(Data listing)
▶

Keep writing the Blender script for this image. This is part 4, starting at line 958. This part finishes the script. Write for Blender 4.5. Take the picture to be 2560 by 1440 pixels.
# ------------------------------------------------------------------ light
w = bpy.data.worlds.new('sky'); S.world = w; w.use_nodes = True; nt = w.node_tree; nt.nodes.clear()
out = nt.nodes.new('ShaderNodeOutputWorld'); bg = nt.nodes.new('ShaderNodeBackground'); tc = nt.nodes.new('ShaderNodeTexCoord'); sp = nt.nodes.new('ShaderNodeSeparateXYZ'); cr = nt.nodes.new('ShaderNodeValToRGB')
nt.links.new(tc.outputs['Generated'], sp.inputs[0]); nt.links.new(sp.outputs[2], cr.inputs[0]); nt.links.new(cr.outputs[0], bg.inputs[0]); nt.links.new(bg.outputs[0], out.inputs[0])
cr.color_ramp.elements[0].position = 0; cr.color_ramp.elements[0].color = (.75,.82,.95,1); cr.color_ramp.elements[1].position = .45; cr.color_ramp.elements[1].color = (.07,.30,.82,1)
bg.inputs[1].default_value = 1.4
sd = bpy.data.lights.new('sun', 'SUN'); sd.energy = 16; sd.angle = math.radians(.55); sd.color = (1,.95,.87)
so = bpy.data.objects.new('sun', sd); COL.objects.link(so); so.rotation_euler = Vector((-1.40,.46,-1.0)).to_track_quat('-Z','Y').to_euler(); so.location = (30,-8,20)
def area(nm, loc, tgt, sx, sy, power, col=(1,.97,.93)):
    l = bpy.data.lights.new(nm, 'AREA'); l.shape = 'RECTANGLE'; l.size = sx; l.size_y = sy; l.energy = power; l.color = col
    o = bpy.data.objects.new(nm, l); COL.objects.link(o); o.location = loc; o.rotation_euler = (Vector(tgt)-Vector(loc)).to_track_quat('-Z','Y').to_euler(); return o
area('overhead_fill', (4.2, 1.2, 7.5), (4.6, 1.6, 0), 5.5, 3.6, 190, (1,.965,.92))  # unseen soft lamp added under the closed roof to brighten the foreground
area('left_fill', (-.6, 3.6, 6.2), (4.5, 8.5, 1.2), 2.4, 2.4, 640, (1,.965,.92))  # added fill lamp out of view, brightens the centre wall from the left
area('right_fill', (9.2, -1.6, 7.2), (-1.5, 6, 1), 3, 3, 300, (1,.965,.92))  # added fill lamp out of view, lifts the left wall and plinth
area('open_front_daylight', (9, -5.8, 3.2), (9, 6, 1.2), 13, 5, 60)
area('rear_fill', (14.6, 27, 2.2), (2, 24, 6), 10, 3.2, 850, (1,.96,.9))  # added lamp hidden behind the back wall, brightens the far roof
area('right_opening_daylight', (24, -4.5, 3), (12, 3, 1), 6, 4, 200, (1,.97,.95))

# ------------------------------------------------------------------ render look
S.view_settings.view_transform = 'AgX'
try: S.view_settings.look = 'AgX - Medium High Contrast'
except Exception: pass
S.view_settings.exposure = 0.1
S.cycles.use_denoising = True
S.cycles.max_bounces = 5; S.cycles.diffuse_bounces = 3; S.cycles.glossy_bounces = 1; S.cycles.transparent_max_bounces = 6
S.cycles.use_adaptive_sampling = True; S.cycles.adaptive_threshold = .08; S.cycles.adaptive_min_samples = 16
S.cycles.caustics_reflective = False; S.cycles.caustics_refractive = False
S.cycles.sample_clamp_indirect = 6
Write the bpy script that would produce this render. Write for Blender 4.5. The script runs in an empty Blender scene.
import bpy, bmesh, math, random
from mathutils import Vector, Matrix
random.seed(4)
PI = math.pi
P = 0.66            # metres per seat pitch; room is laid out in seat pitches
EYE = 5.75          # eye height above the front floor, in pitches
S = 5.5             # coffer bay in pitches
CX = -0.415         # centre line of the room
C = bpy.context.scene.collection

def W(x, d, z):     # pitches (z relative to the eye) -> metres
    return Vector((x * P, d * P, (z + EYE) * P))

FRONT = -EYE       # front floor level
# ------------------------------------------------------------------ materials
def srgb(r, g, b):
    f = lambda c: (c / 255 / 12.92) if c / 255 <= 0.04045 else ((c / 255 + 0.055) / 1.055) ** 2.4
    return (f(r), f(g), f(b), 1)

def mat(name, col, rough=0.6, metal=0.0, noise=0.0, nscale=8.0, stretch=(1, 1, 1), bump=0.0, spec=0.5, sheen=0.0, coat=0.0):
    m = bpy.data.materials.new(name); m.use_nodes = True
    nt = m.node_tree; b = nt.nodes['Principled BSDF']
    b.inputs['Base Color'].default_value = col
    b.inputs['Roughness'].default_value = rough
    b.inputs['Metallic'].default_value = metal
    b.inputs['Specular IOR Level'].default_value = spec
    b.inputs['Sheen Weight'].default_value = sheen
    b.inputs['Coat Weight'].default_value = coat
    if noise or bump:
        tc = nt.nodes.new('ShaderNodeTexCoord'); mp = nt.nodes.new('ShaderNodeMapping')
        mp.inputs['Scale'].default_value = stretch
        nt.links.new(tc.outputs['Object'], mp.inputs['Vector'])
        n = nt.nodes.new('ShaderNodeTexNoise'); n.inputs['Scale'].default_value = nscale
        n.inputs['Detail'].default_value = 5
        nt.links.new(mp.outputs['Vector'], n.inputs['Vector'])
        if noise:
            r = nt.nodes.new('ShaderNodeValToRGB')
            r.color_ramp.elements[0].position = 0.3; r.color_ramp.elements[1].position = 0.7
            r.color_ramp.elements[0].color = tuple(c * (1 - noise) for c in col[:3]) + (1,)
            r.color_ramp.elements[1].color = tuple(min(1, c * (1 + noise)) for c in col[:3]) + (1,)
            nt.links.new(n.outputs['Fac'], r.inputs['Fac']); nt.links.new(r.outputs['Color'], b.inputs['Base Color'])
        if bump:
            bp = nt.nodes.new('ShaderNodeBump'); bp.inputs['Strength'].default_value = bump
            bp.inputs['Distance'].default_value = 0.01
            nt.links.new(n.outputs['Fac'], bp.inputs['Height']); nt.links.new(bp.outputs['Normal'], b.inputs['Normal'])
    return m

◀

● Aim of the task: Repeat the data precisely, reproducing every entry.

● The solution:
Keep writing the Blender script for this image. This is part 4, starting at line 958. This part finishes the script. Write for Blender 4.5. Take the picture to be 2560 by 1440 pixels.
# ------------------------------------------------------------------ light
w = bpy.data.worlds.new('sky'); S.world = w; w.use_nodes = True; nt = w.node_tree; nt.nodes.clear()
out = nt.nodes.new('ShaderNodeOutputWorld'); bg = nt.nodes.new('ShaderNodeBackground'); tc = nt.nodes.new('ShaderNodeTexCoord'); sp = nt.nodes.new('ShaderNodeSeparateXYZ'); cr = nt.nodes.new('ShaderNodeValToRGB')
nt.links.new(tc.outputs['Generated'], sp.inputs[0]); nt.links.new(sp.outputs[2], cr.inputs[0]); nt.links.new(cr.outputs[0], bg.inputs[0]); nt.links.new(bg.outputs[0], out.inputs[0])
cr.color_ramp.elements[0].position = 0; cr.color_ramp.elements[0].color = (.75,.82,.95,1); cr.color_ramp.elements[1].position = .45; cr.color_ramp.elements[1].color = (.07,.30,.82,1)
bg.inputs[1].default_value = 1.4
sd = bpy.data.lights.new('sun', 'SUN'); sd.energy = 16; sd.angle = math.radians(.55); sd.color = (1,.95,.87)
so = bpy.data.objects.new('sun', sd); COL.objects.link(so); so.rotation_euler = Vector((-1.40,.46,-1.0)).to_track_quat('-Z','Y').to_euler(); so.location = (30,-8,20)
def area(nm, loc, tgt, sx, sy, power, col=(1,.97,.93)):
    l = bpy.data.lights.new(nm, 'AREA'); l.shape = 'RECTANGLE'; l.size = sx; l.size_y = sy; l.energy = power; l.color = col
    o = bpy.data.objects.new(nm, l); COL.objects.link(o); o.location = loc; o.rotation_euler = (Vector(tgt)-Vector(loc)).to_track_quat('-Z','Y').to_euler(); return o
area('overhead_fill', (4.2, 1.2, 7.5), (4.6, 1.6, 0), 5.5, 3.6, 190, (1,.965,.92))  # unseen soft lamp added under the closed roof to brighten the foreground
area('left_fill', (-.6, 3.6, 6.2), (4.5, 8.5, 1.2), 2.4, 2.4, 640, (1,.965,.92))  # added fill lamp out of view, brightens the centre wall from the left
area('right_fill', (9.2, -1.6, 7.2), (-1.5, 6, 1), 3, 3, 300, (1,.965,.92))  # added fill lamp out of view, lifts the left wall and plinth
area('open_front_daylight', (9, -5.8, 3.2), (9, 6, 1.2), 13, 5, 60)
area('rear_fill', (14.6, 27, 2.2), (2, 24, 6), 10, 3.2, 850, (1,.96,.9))  # added lamp hidden behind the back wall, brightens the far roof
area('right_opening_daylight', (24, -4.5, 3), (12, 3, 1), 6, 4, 200, (1,.97,.95))

# ------------------------------------------------------------------ render look
S.view_settings.view_transform = 'AgX'
try: S.view_settings.look = 'AgX - Medium High Contrast'
except Exception: pass
S.view_settings.exposure = 0.1
S.cycles.use_denoising = True
S.cycles.max_bounces = 5; S.cycles.diffuse_bounces = 3; S.cycles.glossy_bounces = 1; S.cycles.transparent_max_bounces = 6
S.cycles.use_adaptive_sampling = True; S.cycles.adaptive_threshold = .08; S.cycles.adaptive_min_samples = 16
S.cycles.caustics_reflective = False; S.cycles.caustics_refractive = False
S.cycles.sample_clamp_indirect = 6
Write the bpy script that would produce this render. Write for Blender 4.5. The script runs in an empty Blender scene.
import bpy, bmesh, math, random
from mathutils import Vector, Matrix
random.seed(4)
PI = math.pi
P = 0.66            # metres per seat pitch; room is laid out in seat pitches
EYE = 5.75          # eye height above the front floor, in pitches
S = 5.5             # coffer bay in pitches
CX = -0.415         # centre line of the room
C = bpy.context.scene.collection

def W(x, d, z):     # pitches (z relative to the eye) -> metres
    return Vector((x * P, d * P, (z + EYE) * P))

FRONT = -EYE       # front floor level
# ------------------------------------------------------------------ materials
def srgb(r, g, b):
    f = lambda c: (c / 255 / 12.92) if c / 255 <= 0.04045 else ((c / 255 + 0.055) / 1.055) ** 2.4
    return (f(r), f(g), f(b), 1)

def mat(name, col, rough=0.6, metal=0.0, noise=0.0, nscale=8.0, stretch=(1, 1, 1), bump=0.0, spec=0.5, sheen=0.0, coat=0.0):
    m = bpy.data.materials.new(name); m.use_nodes = True
    nt = m.node_tree; b = nt.nodes['Principled BSDF']
    b.inputs['Base Color'].default_value = col
    b.inputs['Roughness'].default_value = rough
    b.inputs['Metallic'].default_value = metal
    b.inputs['Specular IOR Level'].default_value = spec
    b.inputs['Sheen Weight'].default_value = sheen
    b.inputs['Coat Weight'].default_value = coat
    if noise or bump:
        tc = nt.nodes.new('ShaderNodeTexCoord'); mp = nt.nodes.new('ShaderNodeMapping')
        mp.inputs['Scale'].default_value = stretch
        nt.links.new(tc.outputs['Object'], mp.inputs['Vector'])
        n = nt.nodes.new('ShaderNodeTexNoise'); n.inputs['Scale'].default_value = nscale
        n.inputs['Detail'].default_value = 5
        nt.links.new(mp.outputs['Vector'], n.inputs['Vector'])
        if noise:
            r = nt.nodes.new('ShaderNodeValToRGB')
            r.color_ramp.elements[0].position = 0.3; r.color_ramp.elements[1].position = 0.7
            r.color_ramp.elements[0].color = tuple(c * (1 - noise) for c in col[:3]) + (1,)
            r.color_ramp.elements[1].color = tuple(min(1, c * (1 + noise)) for c in col[:3]) + (1,)
            nt.links.new(n.outputs['Fac'], r.inputs['Fac']); nt.links.new(r.outputs['Color'], b.inputs['Base Color'])
        if bump:
            bp = nt.nodes.new('ShaderNodeBump'); bp.inputs['Strength'].default_value = bump
            bp.inputs['Distance'].default_value = 0.01
            nt.links.new(n.outputs['Fac'], bp.inputs['Height']); nt.links.new(bp.outputs['Normal'], b.inputs['Normal'])
    return m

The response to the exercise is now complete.